== Directions ==
Scan the records below for the line containing "What Blender Python" and the line containing "return Vector((x, Z*cp". Copy both, plus every line between, exactly.

== Records provided ==
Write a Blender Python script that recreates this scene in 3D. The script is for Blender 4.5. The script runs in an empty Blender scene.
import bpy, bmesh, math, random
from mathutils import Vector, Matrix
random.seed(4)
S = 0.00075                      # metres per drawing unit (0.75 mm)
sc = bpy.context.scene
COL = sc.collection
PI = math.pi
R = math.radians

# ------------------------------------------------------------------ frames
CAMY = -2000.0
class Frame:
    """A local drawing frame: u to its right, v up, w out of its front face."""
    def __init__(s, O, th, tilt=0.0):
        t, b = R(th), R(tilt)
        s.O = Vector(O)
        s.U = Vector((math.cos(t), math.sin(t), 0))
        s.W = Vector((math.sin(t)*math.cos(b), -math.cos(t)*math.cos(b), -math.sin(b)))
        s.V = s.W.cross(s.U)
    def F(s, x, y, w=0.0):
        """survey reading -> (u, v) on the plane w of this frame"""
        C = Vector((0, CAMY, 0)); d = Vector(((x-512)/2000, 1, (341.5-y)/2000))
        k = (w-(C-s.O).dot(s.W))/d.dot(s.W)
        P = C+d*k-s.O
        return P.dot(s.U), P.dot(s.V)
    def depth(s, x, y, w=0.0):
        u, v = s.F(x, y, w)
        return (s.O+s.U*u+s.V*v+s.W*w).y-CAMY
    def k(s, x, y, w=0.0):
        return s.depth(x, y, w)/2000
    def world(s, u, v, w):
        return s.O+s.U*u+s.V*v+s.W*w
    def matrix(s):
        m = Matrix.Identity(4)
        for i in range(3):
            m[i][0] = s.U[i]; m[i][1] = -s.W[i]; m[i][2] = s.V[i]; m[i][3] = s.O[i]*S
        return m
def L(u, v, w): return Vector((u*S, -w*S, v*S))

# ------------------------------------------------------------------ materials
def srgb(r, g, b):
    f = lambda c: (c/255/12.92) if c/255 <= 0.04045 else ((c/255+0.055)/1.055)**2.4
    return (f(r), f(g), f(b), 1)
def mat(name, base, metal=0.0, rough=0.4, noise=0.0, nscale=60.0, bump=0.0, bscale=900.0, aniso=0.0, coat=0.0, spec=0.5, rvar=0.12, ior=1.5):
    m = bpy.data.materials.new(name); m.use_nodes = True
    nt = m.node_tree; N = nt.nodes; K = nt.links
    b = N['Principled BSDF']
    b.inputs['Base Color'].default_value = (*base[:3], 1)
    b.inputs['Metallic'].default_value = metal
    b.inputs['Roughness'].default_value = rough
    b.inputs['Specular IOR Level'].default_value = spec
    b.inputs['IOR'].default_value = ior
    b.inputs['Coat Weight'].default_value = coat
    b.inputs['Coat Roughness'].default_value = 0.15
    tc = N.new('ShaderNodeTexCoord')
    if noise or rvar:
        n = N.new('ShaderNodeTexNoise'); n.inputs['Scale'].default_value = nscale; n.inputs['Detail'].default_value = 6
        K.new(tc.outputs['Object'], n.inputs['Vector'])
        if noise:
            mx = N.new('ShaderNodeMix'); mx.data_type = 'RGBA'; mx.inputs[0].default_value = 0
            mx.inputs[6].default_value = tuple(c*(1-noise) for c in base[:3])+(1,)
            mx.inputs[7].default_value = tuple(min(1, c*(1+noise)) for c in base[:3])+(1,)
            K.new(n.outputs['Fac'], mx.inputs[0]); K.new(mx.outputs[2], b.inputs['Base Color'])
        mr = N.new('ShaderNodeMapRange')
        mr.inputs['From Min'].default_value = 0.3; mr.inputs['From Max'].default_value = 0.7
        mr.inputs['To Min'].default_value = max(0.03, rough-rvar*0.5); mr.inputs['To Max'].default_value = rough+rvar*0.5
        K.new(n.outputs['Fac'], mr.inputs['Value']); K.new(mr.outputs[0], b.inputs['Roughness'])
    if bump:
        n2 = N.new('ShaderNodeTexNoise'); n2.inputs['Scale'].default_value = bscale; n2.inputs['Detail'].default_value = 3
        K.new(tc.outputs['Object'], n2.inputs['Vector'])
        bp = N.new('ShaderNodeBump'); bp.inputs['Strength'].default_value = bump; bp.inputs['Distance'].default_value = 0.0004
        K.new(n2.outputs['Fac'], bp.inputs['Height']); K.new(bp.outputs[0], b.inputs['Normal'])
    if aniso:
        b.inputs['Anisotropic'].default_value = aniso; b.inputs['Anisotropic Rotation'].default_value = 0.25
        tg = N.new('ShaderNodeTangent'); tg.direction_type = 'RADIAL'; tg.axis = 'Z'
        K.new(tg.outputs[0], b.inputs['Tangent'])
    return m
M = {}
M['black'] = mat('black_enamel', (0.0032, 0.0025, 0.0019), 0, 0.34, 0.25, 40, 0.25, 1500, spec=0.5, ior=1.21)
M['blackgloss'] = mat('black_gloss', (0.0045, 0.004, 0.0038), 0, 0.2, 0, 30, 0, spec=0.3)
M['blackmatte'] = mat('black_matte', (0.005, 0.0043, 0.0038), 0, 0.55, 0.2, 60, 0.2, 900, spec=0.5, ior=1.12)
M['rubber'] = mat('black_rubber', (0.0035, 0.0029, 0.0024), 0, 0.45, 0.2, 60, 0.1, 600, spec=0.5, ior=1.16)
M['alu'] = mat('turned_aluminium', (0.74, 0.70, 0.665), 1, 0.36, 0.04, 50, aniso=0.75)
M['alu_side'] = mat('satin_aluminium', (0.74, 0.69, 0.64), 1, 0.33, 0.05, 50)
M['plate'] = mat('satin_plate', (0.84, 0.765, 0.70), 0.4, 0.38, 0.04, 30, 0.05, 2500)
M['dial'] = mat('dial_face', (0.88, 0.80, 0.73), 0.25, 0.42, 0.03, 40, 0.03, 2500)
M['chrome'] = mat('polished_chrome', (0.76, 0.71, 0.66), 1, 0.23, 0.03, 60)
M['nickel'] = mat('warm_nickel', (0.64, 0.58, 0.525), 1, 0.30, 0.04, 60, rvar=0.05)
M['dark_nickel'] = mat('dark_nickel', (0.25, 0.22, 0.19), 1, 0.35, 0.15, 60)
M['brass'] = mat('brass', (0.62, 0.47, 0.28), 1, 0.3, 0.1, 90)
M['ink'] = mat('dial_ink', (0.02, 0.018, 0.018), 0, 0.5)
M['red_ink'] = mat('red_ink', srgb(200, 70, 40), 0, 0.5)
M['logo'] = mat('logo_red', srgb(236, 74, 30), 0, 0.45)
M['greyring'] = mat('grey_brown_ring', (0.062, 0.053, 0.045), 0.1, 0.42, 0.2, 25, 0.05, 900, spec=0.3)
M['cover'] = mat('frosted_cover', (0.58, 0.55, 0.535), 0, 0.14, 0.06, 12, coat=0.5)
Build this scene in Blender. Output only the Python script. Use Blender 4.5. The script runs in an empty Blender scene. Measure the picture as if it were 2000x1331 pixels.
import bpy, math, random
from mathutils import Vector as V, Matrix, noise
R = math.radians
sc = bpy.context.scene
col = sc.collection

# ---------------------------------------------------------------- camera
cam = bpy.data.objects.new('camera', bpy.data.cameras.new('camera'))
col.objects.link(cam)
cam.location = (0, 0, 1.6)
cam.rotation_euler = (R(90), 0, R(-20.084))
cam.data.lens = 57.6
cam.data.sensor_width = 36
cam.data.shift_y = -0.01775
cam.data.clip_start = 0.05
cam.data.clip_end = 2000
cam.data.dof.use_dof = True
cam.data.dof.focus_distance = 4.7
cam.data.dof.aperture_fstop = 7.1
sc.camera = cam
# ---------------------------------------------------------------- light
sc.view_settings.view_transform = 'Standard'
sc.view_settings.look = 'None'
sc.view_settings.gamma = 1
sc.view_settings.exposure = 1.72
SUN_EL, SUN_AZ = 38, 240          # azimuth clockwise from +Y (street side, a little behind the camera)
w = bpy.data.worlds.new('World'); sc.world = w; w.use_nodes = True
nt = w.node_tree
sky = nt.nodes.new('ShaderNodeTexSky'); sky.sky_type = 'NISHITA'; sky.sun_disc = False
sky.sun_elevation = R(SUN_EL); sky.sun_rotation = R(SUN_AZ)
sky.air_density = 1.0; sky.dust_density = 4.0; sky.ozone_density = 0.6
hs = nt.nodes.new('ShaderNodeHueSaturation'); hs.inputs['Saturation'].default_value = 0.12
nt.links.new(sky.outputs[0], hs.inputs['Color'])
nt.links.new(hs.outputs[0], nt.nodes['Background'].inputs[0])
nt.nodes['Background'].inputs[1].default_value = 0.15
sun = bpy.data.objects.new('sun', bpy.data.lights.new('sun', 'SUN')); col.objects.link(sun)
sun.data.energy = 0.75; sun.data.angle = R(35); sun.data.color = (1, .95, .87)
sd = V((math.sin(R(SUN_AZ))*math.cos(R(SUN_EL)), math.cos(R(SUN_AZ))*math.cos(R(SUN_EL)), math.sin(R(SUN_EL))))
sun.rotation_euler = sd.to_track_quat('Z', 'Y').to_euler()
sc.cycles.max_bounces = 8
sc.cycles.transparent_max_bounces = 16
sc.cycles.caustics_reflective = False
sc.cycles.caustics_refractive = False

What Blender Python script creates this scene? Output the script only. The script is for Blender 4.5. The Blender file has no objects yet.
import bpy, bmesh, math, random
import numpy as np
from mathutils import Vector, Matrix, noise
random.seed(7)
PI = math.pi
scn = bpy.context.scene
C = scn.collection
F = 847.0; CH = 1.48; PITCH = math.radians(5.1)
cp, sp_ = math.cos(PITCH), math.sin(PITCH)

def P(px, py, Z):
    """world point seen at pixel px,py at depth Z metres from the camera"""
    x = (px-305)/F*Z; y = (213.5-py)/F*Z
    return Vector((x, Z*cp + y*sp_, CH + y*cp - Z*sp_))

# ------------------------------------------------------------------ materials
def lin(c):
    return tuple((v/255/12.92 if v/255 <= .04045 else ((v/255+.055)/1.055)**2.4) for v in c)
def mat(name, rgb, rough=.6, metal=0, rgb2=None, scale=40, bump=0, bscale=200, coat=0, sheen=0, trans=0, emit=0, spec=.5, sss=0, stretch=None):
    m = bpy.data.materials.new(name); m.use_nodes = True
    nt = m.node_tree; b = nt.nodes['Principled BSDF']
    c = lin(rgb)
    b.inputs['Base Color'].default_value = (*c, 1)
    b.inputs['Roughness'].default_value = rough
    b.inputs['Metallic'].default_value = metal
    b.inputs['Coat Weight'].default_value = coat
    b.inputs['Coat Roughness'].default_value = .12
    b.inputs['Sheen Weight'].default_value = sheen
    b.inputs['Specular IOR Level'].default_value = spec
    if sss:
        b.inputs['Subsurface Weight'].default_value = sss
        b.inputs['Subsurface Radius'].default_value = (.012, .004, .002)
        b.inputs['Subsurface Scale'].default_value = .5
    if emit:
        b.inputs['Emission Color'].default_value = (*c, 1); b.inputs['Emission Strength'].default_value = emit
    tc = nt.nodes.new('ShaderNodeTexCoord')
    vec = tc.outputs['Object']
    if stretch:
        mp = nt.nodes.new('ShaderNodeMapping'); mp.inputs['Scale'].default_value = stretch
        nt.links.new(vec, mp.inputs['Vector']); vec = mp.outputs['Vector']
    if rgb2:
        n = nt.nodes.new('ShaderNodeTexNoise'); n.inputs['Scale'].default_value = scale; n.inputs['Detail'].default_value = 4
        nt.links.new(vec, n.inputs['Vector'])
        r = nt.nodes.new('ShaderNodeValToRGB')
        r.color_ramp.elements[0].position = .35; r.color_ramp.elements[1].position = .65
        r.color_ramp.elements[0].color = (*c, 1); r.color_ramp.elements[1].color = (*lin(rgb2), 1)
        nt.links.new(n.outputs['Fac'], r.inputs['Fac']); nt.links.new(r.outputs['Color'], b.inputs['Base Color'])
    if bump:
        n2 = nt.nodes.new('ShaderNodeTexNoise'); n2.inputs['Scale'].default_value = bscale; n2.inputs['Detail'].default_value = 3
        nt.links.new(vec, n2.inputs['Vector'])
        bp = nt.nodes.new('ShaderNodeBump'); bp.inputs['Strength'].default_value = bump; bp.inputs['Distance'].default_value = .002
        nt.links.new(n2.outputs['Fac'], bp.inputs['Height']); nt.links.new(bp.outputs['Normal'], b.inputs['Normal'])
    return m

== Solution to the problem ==
What Blender Python script creates this scene? Output the script only. The script is for Blender 4.5. The Blender file has no objects yet.
import bpy, bmesh, math, random
import numpy as np
from mathutils import Vector, Matrix, noise
random.seed(7)
PI = math.pi
scn = bpy.context.scene
C = scn.collection
F = 847.0; CH = 1.48; PITCH = math.radians(5.1)
cp, sp_ = math.cos(PITCH), math.sin(PITCH)

def P(px, py, Z):
    """world point seen at pixel px,py at depth Z metres from the camera"""
    x = (px-305)/F*Z; y = (213.5-py)/F*Z
    return Vector((x, Z*cp + y*sp_, CH + y*cp - Z*sp_))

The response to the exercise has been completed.